After collision by cons. of momentum:

[tex]m_1v_{1f} + m_2v_{2f} = m_1v_{1i} = m_1\sqrt{2gh_1}[/tex]

(1) [tex]v_{1f} = \sqrt{2gh_1} - m_2v_{2f}/m_1[/tex]

and by cons.of energy:

[tex]\frac{1}{2}m_1v_{1f}^2 + \frac{1}{2}m_2v_{2f}^2 = E_{sys} = m_1gh_1[/tex]

[tex]\frac{1}{2}m_1v_{1f}^2 = m_1gh_1 - \frac{1}{2}m_2v_{2f}^2 [/tex]

(2) [tex]v_{1f} = \sqrt{2(m_1gh_1 - \frac{1}{2}m_2v_{2f}^2)/m_1}[/tex]

Subtracting 1 from 2 will allow you to solve for v_{2f}:

[tex]\sqrt{2gh_1} - m_2v_{2f}/m_1 = \sqrt{2(m_1gh_1 - \frac{1}{2}m_2v_{2f}^2)/m_1}[/tex]

[tex]2gh_1 + m_2^2v_{2f}^2/m_1^2 - 2\sqrt{2gh_1}m_2v_{2f}/m_1 = 2gh_1 - m_2v_{2f}^2/m_1[/tex][tex]\left(\frac{m_2^2}{m_1^2} + \frac{m_2}{m_1}\right)v_{2f} - \left(\frac{2\sqrt{2gh_1}m_2}{m_1}\right) = 0[/tex]

[tex]v_{2f} = \left(\frac{2\sqrt{2gh_1}m_2}{m_1}\right) / \left(\frac{m_2^2}{m_1^2} + \frac{m_2}{m_1}\right)[/tex]

AM

 

[Saketh]

What you're saying is that you would set its KE equal to its PE?

Did you actually work out the problem?
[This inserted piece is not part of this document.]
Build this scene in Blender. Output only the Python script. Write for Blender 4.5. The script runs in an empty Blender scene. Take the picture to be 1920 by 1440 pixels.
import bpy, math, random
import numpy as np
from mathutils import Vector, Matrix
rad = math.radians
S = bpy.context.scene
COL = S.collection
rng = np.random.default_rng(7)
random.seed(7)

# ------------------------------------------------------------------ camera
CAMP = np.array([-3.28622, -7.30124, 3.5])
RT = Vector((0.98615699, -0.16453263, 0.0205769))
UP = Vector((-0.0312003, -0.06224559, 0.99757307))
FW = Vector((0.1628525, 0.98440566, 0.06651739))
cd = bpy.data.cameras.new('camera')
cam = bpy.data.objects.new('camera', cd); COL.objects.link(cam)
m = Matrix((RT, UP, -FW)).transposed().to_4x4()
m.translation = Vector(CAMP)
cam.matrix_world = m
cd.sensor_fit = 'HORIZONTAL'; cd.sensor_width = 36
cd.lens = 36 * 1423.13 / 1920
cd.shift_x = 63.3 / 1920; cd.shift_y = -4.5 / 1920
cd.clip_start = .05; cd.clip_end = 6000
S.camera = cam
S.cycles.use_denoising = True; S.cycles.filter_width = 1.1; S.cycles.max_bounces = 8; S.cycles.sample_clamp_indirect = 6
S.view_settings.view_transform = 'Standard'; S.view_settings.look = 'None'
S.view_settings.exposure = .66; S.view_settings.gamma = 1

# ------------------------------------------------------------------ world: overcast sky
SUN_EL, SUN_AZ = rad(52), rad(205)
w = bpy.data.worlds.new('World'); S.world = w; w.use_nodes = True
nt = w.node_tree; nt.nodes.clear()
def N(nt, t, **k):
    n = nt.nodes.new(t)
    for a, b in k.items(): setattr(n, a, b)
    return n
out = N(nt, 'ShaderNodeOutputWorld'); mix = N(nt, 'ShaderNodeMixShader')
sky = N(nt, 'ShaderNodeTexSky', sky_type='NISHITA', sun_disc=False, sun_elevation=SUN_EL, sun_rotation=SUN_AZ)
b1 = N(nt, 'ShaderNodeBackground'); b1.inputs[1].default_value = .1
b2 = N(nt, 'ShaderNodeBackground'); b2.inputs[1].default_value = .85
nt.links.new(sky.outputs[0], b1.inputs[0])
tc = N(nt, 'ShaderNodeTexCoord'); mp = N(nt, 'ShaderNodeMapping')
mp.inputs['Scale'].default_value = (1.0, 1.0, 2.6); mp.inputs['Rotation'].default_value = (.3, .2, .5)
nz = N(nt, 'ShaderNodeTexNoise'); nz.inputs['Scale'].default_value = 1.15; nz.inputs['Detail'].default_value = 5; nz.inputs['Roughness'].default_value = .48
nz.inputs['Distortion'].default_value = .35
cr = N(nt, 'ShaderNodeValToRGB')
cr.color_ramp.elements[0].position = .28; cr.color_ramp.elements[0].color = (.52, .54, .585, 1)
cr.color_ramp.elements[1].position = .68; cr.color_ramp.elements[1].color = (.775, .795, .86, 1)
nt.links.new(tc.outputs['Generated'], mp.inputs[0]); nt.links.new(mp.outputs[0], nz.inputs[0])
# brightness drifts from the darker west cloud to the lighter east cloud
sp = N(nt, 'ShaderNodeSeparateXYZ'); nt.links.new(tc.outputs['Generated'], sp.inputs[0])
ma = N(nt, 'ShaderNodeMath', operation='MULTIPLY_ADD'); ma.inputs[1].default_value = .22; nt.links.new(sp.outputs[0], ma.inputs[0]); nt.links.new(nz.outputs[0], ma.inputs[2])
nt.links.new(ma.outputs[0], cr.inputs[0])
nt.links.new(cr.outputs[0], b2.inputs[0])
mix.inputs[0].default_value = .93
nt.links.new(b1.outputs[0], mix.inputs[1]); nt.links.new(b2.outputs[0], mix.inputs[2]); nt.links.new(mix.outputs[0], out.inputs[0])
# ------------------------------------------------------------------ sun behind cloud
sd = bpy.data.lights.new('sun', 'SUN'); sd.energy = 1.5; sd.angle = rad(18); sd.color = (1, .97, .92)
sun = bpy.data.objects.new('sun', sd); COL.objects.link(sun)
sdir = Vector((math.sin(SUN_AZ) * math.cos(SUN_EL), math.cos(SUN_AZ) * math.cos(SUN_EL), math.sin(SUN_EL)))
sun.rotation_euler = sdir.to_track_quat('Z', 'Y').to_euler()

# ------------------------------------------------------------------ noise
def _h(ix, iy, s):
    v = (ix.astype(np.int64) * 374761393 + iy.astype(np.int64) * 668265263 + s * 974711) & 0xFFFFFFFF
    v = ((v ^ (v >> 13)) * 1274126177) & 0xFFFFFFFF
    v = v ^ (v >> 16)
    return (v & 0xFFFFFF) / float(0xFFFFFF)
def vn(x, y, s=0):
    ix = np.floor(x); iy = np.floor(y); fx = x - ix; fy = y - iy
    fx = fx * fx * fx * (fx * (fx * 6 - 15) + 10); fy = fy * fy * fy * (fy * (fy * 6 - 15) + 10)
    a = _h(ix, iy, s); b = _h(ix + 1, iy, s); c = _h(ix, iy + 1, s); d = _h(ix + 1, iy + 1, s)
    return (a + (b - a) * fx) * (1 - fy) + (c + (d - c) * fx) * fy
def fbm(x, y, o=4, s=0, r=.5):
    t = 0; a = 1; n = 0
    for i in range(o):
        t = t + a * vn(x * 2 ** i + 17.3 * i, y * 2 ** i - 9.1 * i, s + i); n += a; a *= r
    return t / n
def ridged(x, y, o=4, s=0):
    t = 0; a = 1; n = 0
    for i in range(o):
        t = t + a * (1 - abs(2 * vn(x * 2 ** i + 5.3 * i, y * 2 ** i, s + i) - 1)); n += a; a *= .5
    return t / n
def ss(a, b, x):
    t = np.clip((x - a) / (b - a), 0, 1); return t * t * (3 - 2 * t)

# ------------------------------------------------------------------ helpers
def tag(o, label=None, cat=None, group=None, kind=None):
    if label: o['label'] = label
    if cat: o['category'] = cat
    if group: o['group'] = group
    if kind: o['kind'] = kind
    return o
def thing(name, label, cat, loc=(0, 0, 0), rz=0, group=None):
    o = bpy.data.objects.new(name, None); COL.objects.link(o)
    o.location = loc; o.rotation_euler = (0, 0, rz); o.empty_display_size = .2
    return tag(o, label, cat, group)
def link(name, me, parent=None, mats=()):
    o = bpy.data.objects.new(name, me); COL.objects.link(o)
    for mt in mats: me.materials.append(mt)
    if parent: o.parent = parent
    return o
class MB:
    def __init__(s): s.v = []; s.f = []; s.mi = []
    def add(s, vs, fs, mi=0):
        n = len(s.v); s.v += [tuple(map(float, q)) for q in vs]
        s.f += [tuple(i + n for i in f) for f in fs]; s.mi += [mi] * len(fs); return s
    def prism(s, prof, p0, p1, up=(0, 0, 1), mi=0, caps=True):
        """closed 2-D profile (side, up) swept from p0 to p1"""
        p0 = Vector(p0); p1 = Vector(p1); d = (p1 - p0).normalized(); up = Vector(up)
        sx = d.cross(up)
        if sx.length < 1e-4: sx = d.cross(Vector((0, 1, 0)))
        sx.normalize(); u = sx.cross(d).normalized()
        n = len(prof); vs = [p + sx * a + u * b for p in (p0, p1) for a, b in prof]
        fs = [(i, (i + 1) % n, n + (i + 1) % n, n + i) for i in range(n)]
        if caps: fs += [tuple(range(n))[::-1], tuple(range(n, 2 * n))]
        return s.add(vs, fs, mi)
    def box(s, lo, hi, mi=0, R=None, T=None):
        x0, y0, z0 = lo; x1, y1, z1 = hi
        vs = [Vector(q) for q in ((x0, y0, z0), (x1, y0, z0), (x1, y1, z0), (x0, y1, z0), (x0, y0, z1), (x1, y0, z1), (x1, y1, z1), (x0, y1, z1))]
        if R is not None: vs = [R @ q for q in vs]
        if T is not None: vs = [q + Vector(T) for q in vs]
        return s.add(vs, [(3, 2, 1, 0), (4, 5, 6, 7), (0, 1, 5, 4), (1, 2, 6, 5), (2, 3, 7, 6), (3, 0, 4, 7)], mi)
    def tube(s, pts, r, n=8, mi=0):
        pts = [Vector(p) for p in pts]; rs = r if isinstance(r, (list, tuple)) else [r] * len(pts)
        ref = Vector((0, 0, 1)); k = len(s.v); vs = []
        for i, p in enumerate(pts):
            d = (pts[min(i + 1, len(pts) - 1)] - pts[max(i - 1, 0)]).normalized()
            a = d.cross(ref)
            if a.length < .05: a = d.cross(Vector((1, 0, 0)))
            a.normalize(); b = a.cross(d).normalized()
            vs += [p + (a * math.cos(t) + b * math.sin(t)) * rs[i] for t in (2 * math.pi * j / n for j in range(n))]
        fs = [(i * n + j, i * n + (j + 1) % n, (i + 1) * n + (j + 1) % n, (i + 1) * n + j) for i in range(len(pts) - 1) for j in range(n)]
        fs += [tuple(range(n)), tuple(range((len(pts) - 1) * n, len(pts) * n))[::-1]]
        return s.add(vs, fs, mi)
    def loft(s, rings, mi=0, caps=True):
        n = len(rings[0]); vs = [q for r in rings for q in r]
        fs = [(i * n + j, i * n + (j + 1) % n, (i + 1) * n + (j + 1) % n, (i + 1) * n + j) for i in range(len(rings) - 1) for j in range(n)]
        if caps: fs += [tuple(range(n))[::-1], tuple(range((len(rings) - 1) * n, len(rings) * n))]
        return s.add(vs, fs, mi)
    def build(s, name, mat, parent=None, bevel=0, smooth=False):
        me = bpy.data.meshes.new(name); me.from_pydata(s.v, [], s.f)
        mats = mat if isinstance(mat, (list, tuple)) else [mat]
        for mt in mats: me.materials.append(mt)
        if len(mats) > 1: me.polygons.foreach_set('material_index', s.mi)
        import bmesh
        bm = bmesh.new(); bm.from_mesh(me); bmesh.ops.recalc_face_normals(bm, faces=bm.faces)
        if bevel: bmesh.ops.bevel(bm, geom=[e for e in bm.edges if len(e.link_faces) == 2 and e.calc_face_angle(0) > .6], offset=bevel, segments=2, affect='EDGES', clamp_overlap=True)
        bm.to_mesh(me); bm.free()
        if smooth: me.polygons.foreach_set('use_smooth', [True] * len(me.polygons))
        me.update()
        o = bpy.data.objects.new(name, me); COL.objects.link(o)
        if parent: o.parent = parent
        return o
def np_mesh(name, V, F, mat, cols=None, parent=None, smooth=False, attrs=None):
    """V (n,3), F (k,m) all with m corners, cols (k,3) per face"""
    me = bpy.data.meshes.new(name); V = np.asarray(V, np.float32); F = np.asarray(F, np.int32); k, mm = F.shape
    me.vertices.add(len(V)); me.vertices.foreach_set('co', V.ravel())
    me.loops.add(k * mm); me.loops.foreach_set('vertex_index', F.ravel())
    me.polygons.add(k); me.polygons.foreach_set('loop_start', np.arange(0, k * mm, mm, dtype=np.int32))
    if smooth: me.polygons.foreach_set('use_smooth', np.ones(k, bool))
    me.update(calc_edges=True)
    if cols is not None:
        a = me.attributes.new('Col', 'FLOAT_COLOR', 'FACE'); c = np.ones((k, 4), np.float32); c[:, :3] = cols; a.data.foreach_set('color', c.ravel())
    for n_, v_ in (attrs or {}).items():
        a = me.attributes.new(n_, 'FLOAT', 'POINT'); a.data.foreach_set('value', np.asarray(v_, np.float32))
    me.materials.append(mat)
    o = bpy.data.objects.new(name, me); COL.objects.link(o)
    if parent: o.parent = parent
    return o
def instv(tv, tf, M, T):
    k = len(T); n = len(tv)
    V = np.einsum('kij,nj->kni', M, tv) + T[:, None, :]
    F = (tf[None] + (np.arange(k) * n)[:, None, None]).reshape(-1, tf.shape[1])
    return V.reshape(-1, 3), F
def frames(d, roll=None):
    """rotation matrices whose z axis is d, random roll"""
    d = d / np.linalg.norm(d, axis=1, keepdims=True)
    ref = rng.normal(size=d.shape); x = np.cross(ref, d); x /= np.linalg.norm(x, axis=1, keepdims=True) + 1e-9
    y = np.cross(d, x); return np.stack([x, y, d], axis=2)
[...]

Because I couldn't get an answer by doing the algebra. I did it several times.

After the collision, the second ball has a certain kinetic energy. This energy has to be converted into potential energy. When all of the KE has been converted to PE, then the ball reaches its maximum height. You can solve for the height by setting KE = PE.

After you find [itex]v_{2f}[/itex], use the following expression (KE = PE) to find the height of the second ball.
[tex]\frac{1}{2}m_2v_{2f}^2 = m_2gh[/tex], where h is the height.